Actually, the book could also be a helpful guide to those with a need to temporarily masquerade as a member of a given class... Unfortunate but true that you will get better service at a jeweler's or other tony shop if you dress not so much "up" but into the highest class you can accurately manage. And if you want to blend in at the truck stop, there are plenty of hot tips to be gleaned from this book.

Yes, yes, we should best judge each other only by virtues like honesty and willingness to help, but the book is about class, that dazzling (and now not so mysterious) thing.

Not without the odd mistake (I argue that books piled around the living room are not so much a sign of the upper class as an intellect), it is an excellent, juicy little book that will make you either laugh or curse at Fussell and his incisive wit.

Rating: 4
Summary: X-Man Lays Bare Seldom Seen Social Strata!
Comment: Paul Fussell's Class is an enlightening, and mercilessly funny, if somewhat dated unmasking of the realities of class in America. Fussell is not a social scientist, but a professor of English with a sharp eye and a pen to match. He spares us the doubtful and boring apparatus of the social sciences, offering instead his own unfettered observations supported by a wide reading. He delineates nine classes: top out-of-sight, upper, upper middle, middle, high proletarian, mid-prole, low-prole, destitute, bottom out-of-sight, and a special category he calls "X people". Fussell then fleshes out this taxonomy in chapters dealing with appearance, housing, buying habits, recreation, drinking, reading, education, and language.

Fussell is so acute and dead-on (with some lapses) that I cannot imagine anyone with the slightest degree of self-knowledge reading this book and not experiencing the dawn of recognition, sometimes painfully. He is especially hard on the middle and prole classes. Here I fault him, not for inaccuracy but for a lack of sympathy that would have taken him to a deeper level of understanding and somewhat softened the blows. Fussell, it seems certain, includes himself in the X category, a group of people outside the normal class system. This explains the coldness with which he regards those still caught on the wheel. That being said, the degree of enlightenment Fussell offers is worth the price of his supercilious gaze. While he is not the final word, reading him will greatly help anyone to understand better the reality of class in America. And he is after all, correct: the middle class is the bastion of "psychic insecurity" and envy, and the prole class are fat, gullible and tastelessly dressed. For lack of vision the people perish.

Rating: 4
Summary: Can Class become a classic?
Comment: Class is a studied, hilarious, yet tongue-in-cheek dissection of the American social class system. It exposes such fundamentally American (and hence, germane) misconceptions on class as the truistic acceptance of class as a purely economical distinction (for the 2 lower classes, anyway).

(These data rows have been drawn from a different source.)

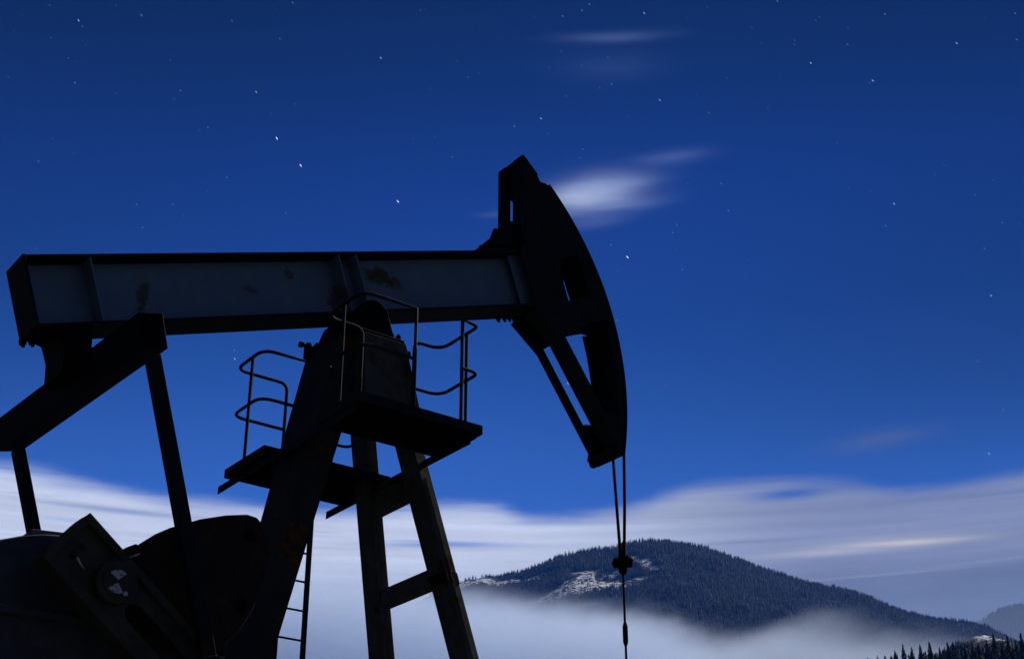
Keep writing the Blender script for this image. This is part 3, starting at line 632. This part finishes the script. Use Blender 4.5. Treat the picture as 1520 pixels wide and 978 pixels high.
# ------------------------------------------------------------------ spruces of the near hillside, each its own tree
M_spruce = foliage_mat('spruce_foliage', (.010, .017, .012), (.030, .042, .028))
M_bark, nt, b = new_mat('spruce_bark'); geo = nt.nodes.new('ShaderNodeNewGeometry')
nt.links.new(mixc(nt, ntex(nt, geo.outputs['Position'], 3, 4), (.03, .022, .016), (.07, .055, .042)), b.inputs['Base Color'])
def crown_mesh(seed, h, w):
    r = random.Random(seed); vs = []; fs = []; tone = []
    z = .10*h
    while z < h*.985:
        u = z/h; L = w*.5*(1-u)**.9*(.55+.45*min(1, u*6))+.12
        k = r.randint(7, 10) if u < .8 else 5
        a0 = r.uniform(0, 6.28)
        for i in range(k):
            if r.random() < .10: continue
            a = a0+6.283*i/k+r.uniform(-.25, .25); l = L*r.uniform(.55, 1.25); dr = l*r.uniform(.25, .6)
            dx, dy = math.cos(a), math.sin(a); px, py = -dy, dx; wd = l*r.uniform(.22, .34)+.08; tn = r.random()
            o = len(vs); lift = l*.12
            vs += [(0, 0, z+.15), (dx*l*.5+px*wd, dy*l*.5+py*wd, z+lift-dr*.45-.12*h/20), (dx*l, dy*l, z-dr), (dx*l*.5-px*wd, dy*l*.5-py*wd, z+lift-dr*.45-.12*h/20), (dx*l*.55, dy*l*.55, z+lift-dr*.2+.12)]
            fs += [(o, o+1, o+4), (o+1, o+2, o+4), (o+2, o+3, o+4), (o+3, o, o+4)]
            tone += [tn]*5
            if r.random() < .7:          # hanging twigs
                o = len(vs); q = r.uniform(.4, .9)
                vs += [(dx*l*q-dx*.2, dy*l*q-dy*.2, z-dr*q*.6), (dx*l*q+dx*.25, dy*l*q+dy*.25, z-dr*q*.7), (dx*l*q, dy*l*q, z-dr*q-r.uniform(.4, .9))]
                fs += [(o, o+1, o+2)]; tone += [tn]*3
        z += h*.026*r.uniform(.75, 1.25)*(1.25-.5*u)
    o = len(vs); vs += [(.10, 0, h*.95), (-.06, .09, h*.95), (-.06, -.09, h*.95), (0, 0, h*1.02)]; fs += [(o, o+1, o+3), (o+1, o+2, o+3), (o+2, o, o+3)]; tone += [.5]*4
    me = bpy.data.meshes.new('crown'); me.from_pydata(vs, [], fs); me.update()
    at = me.attributes.new('tone', 'FLOAT', 'POINT'); at.data.foreach_set('value', tone); me.materials.append(M_spruce); return me
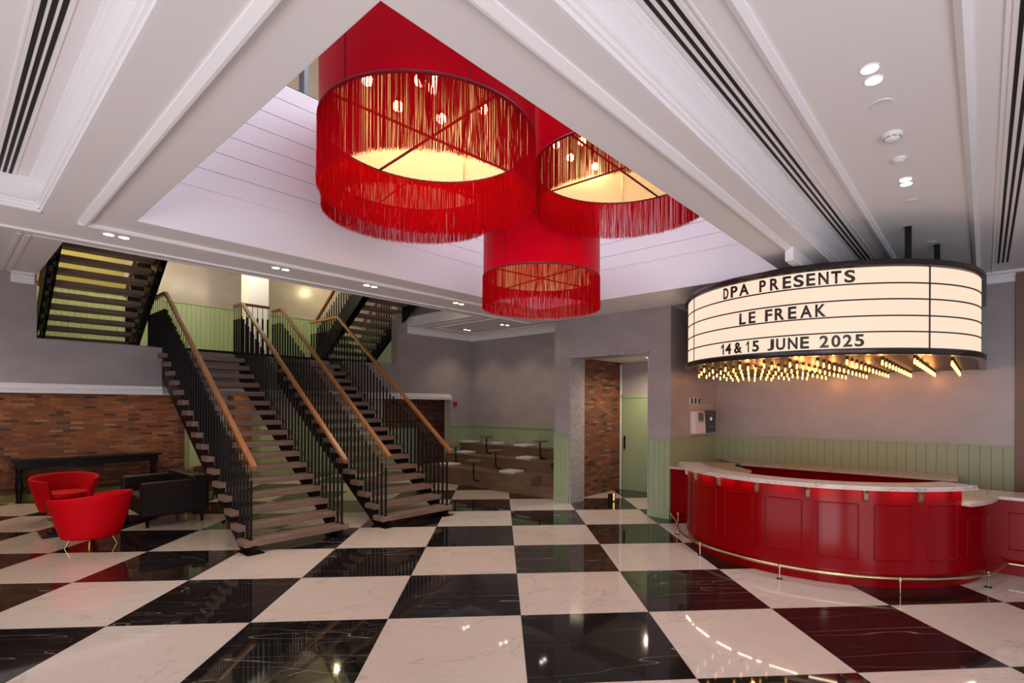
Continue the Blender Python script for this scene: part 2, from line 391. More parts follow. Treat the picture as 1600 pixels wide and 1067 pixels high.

Using an 8 or 9-class structure (by my count), Fussell spares no target from incisive scrutiny. The middle class with its safe, boring, and envious ways is Fussell's central target, but in the course of his attack, he takes working class slobs and upper class snobs prisoner as well.

While very funny, readable, and entertaining (check out the illustrations!), Class does, contrary to some overzealous reviewers' desire to bestow overarching approval on the book, feel a bit dated for a younger generation of readers. Although many of its keen observations will stand the test of time, an updated edition, as in any great textbook, is warranted.